I wonder which of the alternatives is a proper ESEARCH response to a  
following search:

. uid search 28:34
* SEARCH 38782 38789 40004 40301 40421 40814 41424
. OK UID SEARCH completed

If I now issue corresponding ESEARCH command:
. uid search return (all) 28:34

What should the IMAP server answer:
* ESEARCH (TAG ".") UID ALL 38782,38789,40004,40301,40421,40814,41424
or
* ESEARCH (TAG ".") UID ALL 38782:41424
. OK UID SEARCH completed
or maybe something else?

The argument for the first form is that it represents a compressed form  
of the ordinary search response (OK, not very much compressed this  
time), and for the latter, that it can be used as the sequence-set  
argument in a subsequent command, as demanded by the RFC.

Pawel Salek

Mark Crispin | 10 Aug 2007 07:47

Re: UID SEARCH responses


For what it's worth, UW imapd issues the
 	* ESEARCH (TAG ".") UID ALL 38782:41424
response instead of
 	* ESEARCH (TAG ".") UID ALL 38782,38789,40004,40301,40421,40814,41424
because there are no other UIDs in that range.

Pawel thought this is wrong, and that a UID range of 38782:41424 must mean 
all the possible values are in the map.

I suggested that he bring the matter up on this list.  I reviewed the 
ESEARCH RFC, and can find nothing to indicate that ESEARCH must deliver a 
UID map (as SEARCH does) rather than a UID sequence set.
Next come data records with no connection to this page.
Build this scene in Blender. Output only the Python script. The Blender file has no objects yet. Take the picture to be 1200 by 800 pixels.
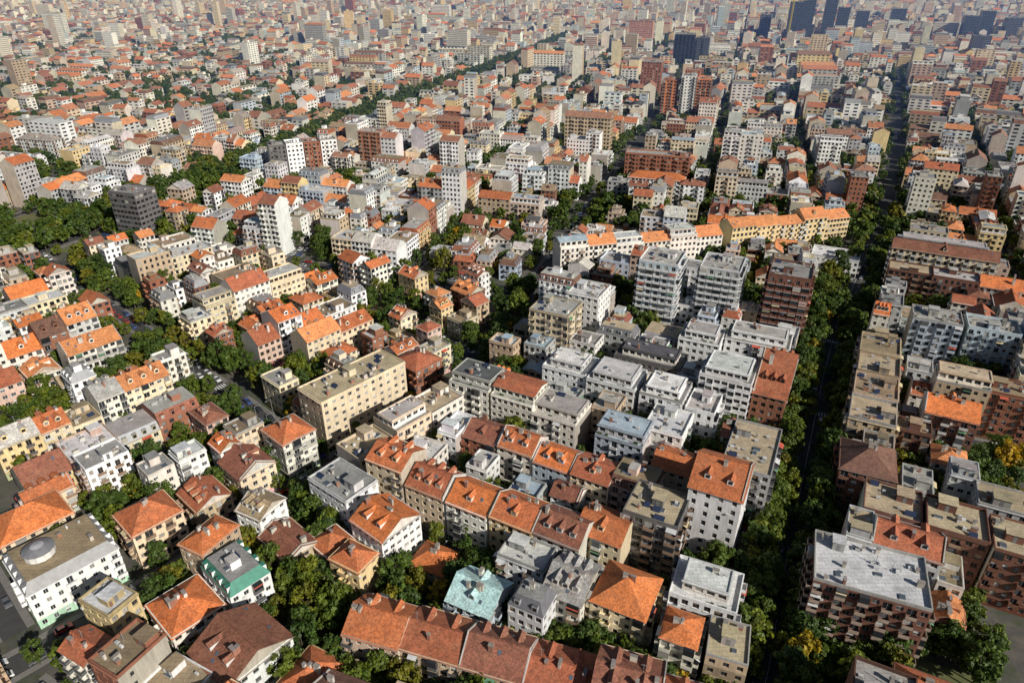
import bpy, math, random, time
from mathutils import Vector, Matrix
T0=time.time()
R=random.Random(11)
scene=bpy.context.scene
COL=scene.collection
rad=math.radians
# ---------------------------------------------------------------- world, sun, camera
SUN_AZ=(0.70,-0.71); SUN_EL=32.5
w=bpy.data.worlds.new("World"); scene.world=w; w.use_nodes=True
nt=w.node_tree; nt.nodes.clear()
sky=nt.nodes.new('ShaderNodeTexSky'); sky.sky_type='NISHITA'; sky.sun_disc=False
sky.sun_elevation=rad(SUN_EL); sky.sun_rotation=math.atan2(SUN_AZ[0],SUN_AZ[1])
bg=nt.nodes.new('ShaderNodeBackground'); bg.inputs['Strength'].default_value=0.05
wo=nt.nodes.new('ShaderNodeOutputWorld')
nt.links.new(sky.outputs[0],bg.inputs[0]); nt.links.new(bg.outputs[0],wo.inputs[0])
sl=bpy.data.lights.new("sun",'SUN'); sl.energy=5.0; sl.angle=rad(0.5); sl.color=(1,0.95,0.86)
so=bpy.data.objects.new("sun",sl); COL.objects.link(so)
ce=math.cos(rad(SUN_EL)); sv=Vector((SUN_AZ[0]*ce,SUN_AZ[1]*ce,math.sin(rad(SUN_EL))))
so.rotation_euler=(-sv).to_track_quat('-Z','Y').to_euler()
cd=bpy.data.cameras.new("camera"); cam=bpy.data.objects.new("camera",cd); COL.objects.link(cam)
cam.location=(0,0,150); cam.rotation_euler=(rad(90-29),0,0)
cd.sensor_width=36; cd.lens=36*811/1200; cd.clip_end=60000; cd.clip_start=0.5
scene.camera=cam
scene.view_settings.view_transform='Standard'; scene.view_settings.look='None'; scene.view_settings.exposure=0

# ---------------------------------------------------------------- materials
class NT:
    def __init__(s,name):
        m=bpy.data.materials.new(name); m.use_nodes=True; s.m=m; s.t=m.node_tree; s.n=s.t.nodes; s.l=s.t.links
        s.b=s.n['Principled BSDF']
    def new(s,t,**k):
        n=s.n.new(t)
        for a,v in k.items(): setattr(n,a,v)
        return n
    def noise(s,vec,scale,detail=3,rough=0.6):
        n=s.new('ShaderNodeTexNoise'); n.inputs['Scale'].default_value=scale; n.inputs['Detail'].default_value=detail
        n.inputs['Roughness'].default_value=rough
        if vec is not None: s.l.new(vec,n.inputs['Vector'])
        return n.outputs['Fac']
    def rng(s,x,a,b,c,d):
        n=s.new('ShaderNodeMapRange'); s.l.new(x,n.inputs[0])
        for i,v in zip((1,2,3,4),(a,b,c,d)): n.inputs[i].default_value=v
        return n.outputs[0]
    def mul(s,a,b):
        n=s.new('ShaderNodeMath',operation='MULTIPLY')
        for i,x in enumerate((a,b)):
            if isinstance(x,(int,float)): n.inputs[i].default_value=x
            else: s.l.new(x,n.inputs[i])
        return n.outputs[0]
    def scalecol(s,c,f):
        n=s.new('ShaderNodeVectorMath',operation='SCALE'); s.l.new(c,n.inputs[0]); s.l.new(f,n.inputs['Scale']); return n.outputs[0]
    def mix(s,f,a,b):
        n=s.new('ShaderNodeMix',data_type='RGBA')
        for i,x in ((0,f),(6,a),(7,b)):
            if isinstance(x,(int,float)): n.inputs[i].default_value=x
            elif isinstance(x,tuple): n.inputs[i].default_value=(*x,1)
            else: s.l.new(x,n.inputs[i])
        return n.outputs[2]
    def mapv(s,vec,sc):
        n=s.new('ShaderNodeMapping'); s.l.new(vec,n.inputs[0]); n.inputs['Scale'].default_value=sc; return n.outputs[0]
    def bump(s,h,st,d):
        n=s.new('ShaderNodeBump'); n.inputs['Strength'].default_value=st; n.inputs['Distance'].default_value=d
        s.l.new(h,n.inputs['Height']); s.l.new(n.outputs[0],s.b.inputs['Normal'])
    def base(s,c): s.l.new(c,s.b.inputs['Base Color'])
    def attr(s):
        n=s.new('ShaderNodeAttribute',attribute_name='col'); return n.outputs['Color']
    def co(s): return s.new('ShaderNodeNewGeometry').outputs['Position']
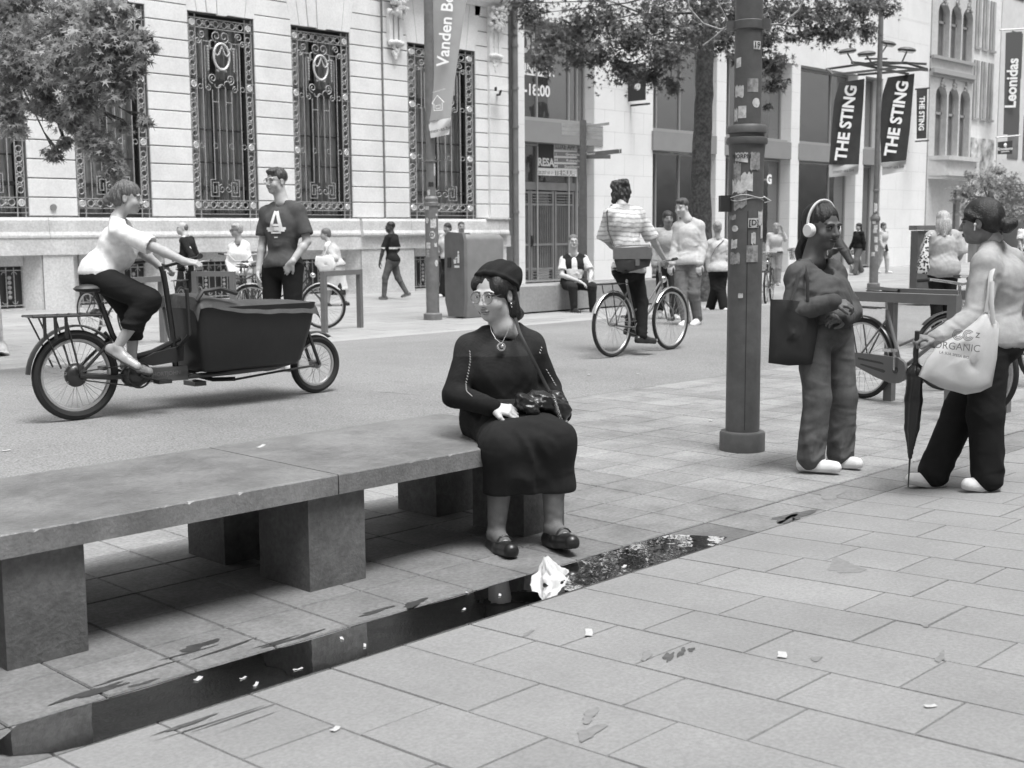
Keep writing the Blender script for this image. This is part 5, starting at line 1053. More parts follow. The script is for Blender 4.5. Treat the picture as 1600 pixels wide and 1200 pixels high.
# ================================================================ TREES
def leaf_mat(name, g, tr=.35):
    m = bpy.data.materials.new(name); m.use_nodes = True; N = m.node_tree.nodes; L = m.node_tree.links; p = N["Principled BSDF"]; p.inputs["Roughness"].default_value = .5
    a = N.new("ShaderNodeAttribute"); a.attribute_name = "Col"; k = N.new("ShaderNodeMath"); k.operation = 'MULTIPLY'; k.inputs[1].default_value = g; L.new(a.outputs["Fac"], k.inputs[0]); L.new(k.outputs[0], p.inputs["Base Color"])
    t = N.new("ShaderNodeBsdfTranslucent"); L.new(k.outputs[0], t.inputs[0]); mx = N.new("ShaderNodeMixShader"); mx.inputs[0].default_value = tr; L.new(p.outputs[0], mx.inputs[1]); L.new(t.outputs[0], mx.inputs[2]); L.new(mx.outputs[0], N["Material Output"].inputs[0]); return m
STAR = []
for k, (a, l) in enumerate([(90, 1.0), (38, .86), (-14, .62), (-62, .30), (-118, .30), (194, .62), (142, .86)]):
    STAR.append((a, l)); 
_pts = []
for k in range(7):
    a, l = STAR[k]; a2, l2 = STAR[(k + 1) % 7]; _pts.append((l * math.cos(math.radians(a)), l * math.sin(math.radians(a)))); 
    da = (a2 - a) % 360 - 360 if (a2 - a) % 360 > 180 else (a2 - a) % 360; am = a + da / 2; lm = .22 if k not in (3,) else .10; _pts.append((lm * math.cos(math.radians(am)), lm * math.sin(math.radians(am))))
LEAF = np.array(_pts)
def leaves(clumps, size, rg, droop=.75):
    """star-shaped leaves spread through ellipsoid clumps: centre, radii, count"""
    C, U, Vv, S, Cc = [], [], [], [], []
    for c, r, n in clumps:
        d = rg.normal(size=(n, 3)); d /= np.linalg.norm(d, axis=1)[:, None]; rr = np.abs(rg.normal(size=n)) * .52 + .12; p = np.array(c) + d * rr[:, None] * np.array(r)
        # sprigs: pull leaves towards a few twigs so that gaps open between them
        k = max(3, n // 22); tw = np.array(c) + rg.normal(size=(k, 3)) * np.array(r) * .6; j = rg.integers(0, k, n); f = rg.uniform(.1, .8, n)[:, None]; p = p * (1 - f) + (tw[j] + d * np.array(r) * .28) * f
        tip = np.stack([d[:, 0] * .7, d[:, 1] * .7, -droop + rg.normal(size=n) * .35], 1) + rg.normal(size=(n, 3)) * .35; tip /= np.linalg.norm(tip, axis=1)[:, None]
        nn = np.stack([d[:, 0] * .8, d[:, 1] * .8, np.ones(n) * .7], 1) + rg.normal(size=(n, 3)) * .55; u = np.cross(tip, nn); u /= np.linalg.norm(u, axis=1)[:, None]
        C.append(p); U.append(u); Vv.append(tip); S.append(size * rg.uniform(.5, 1.25, n)); Cc.append(rg.uniform(.6, 1.45, n) * rg.uniform(.75, 1.2))
    C, U, Vv, S, Cc = np.concatenate(C), np.concatenate(U), np.concatenate(Vv), np.concatenate(S), np.concatenate(Cc); n = len(C); k = len(LEAF)
    W_ = np.cross(U, Vv); fold = (np.abs(LEAF[:, 0]) * .25)[None, :, None]
    P = C[:, None, :] + S[:, None, None] * (LEAF[None, :, 0:1] * U[:, None, :] + LEAF[None, :, 1:2] * Vv[:, None, :] + fold * W_[:, None, :])
    return P.reshape(-1, 3), n, k, np.repeat(Cc, k)
def leaf_object(name, clumps, size, rg, m, parent, off, droop=.75):
    P, n, k, cc = leaves(clumps, size, rg, droop); me = bpy.data.meshes.new(name); me.vertices.add(len(P)); me.vertices.foreach_set("co", (P - np.array(off)).astype(np.float32).ravel())
    me.loops.add(n * k); me.loops.foreach_set("vertex_index", np.arange(n * k, dtype=np.int32)); me.polygons.add(n); me.polygons.foreach_set("loop_start", np.arange(0, n * k, k, dtype=np.int32)); me.polygons.foreach_set("loop_total", np.full(n, k, np.int32)); me.update(calc_edges=True)
    return finish(name, me, m, parent, False, cc)
m_leaf = leaf_mat("maple_leaf", .12); m_leaf3 = leaf_mat("pale_leaf", .34, .4)
m_bark = mat("tree_bark", .10, .95, var=.45, scale=16, bump=1.0, bscale=30, dirt=.3, dscale=4); m_bark2 = mat("plane_tree_bark", .50, .9, var=.35, scale=9, bump=.3, dirt=.4, dscale=4)
def tree(name, label, base, trunk, clumps, size, m_l, m_b, seed, limbs_from, dens=1.0, extra=()):
    rg = np.random.default_rng(seed); t = thing(name, base, label, "tree"); b = MB(); pts = [np.array(p[:3], float) for p in trunk]; rs = [p[3] for p in trunk]
    P, R_ = [], []
    for i in range(len(pts) - 1):
        for k in range(5): f = k / 5; P.append(pts[i] * (1 - f) + pts[i + 1] * f + rg.normal(size=3) * rs[i] * .04); R_.append(rs[i] * (1 - f) + rs[i + 1] * f)
    P.append(pts[-1]); R_.append(rs[-1]); b.tube(P, R_, 16)
    b.build("trunk", m_b, t, base, ang=180)
    b = MB()
    for c, r, n in clumps:
        q = limbs_from[rg.integers(len(limbs_from))]; a = np.array(q, float); c = np.array(c); mid = a * .45 + c * .55 + (0, 0, .25) + rg.normal(size=3) * .3
        if rg.random() < .45: continue
        b.tube([a, a * .8 + mid * .2 + (0, 0, .1), mid, c], [.04, .03, .015, .005], 6)
        for k in range(4): e = c + rg.normal(size=3) * np.array(r) * .4; b.tube([mid * .2 + c * .8, c * .6 + e * .4 + (0, 0, .06), e], [.008, .006, .003], 4)
    b.build("limbs", m_bark, t, base, ang=180)
    leaf_object("crown", [(c, r, int(n * dens)) for c, r, n in clumps], size, rg, m_l, t, base)
    return t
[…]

If Pawel is correct on the intent, then the ESEARCH RFC is broken since it 
is ambiguous on that point; either live with the ambiguity, or deprecate 
ESEARCH and replace it with some other syntax.  The horse is already out 
of the barn.

I contend that if a client wants the map, then "UID SEARCH ALL" is the 
correct command.  The only advantage to ESEARCH is getting the tag, which 
I don't think is much of an advantage for that particular command.

-- Mark --

http://panda.com/mrc
Democracy is two wolves and a sheep deciding what to eat for lunch.
Liberty is a well-armed sheep contesting the vote.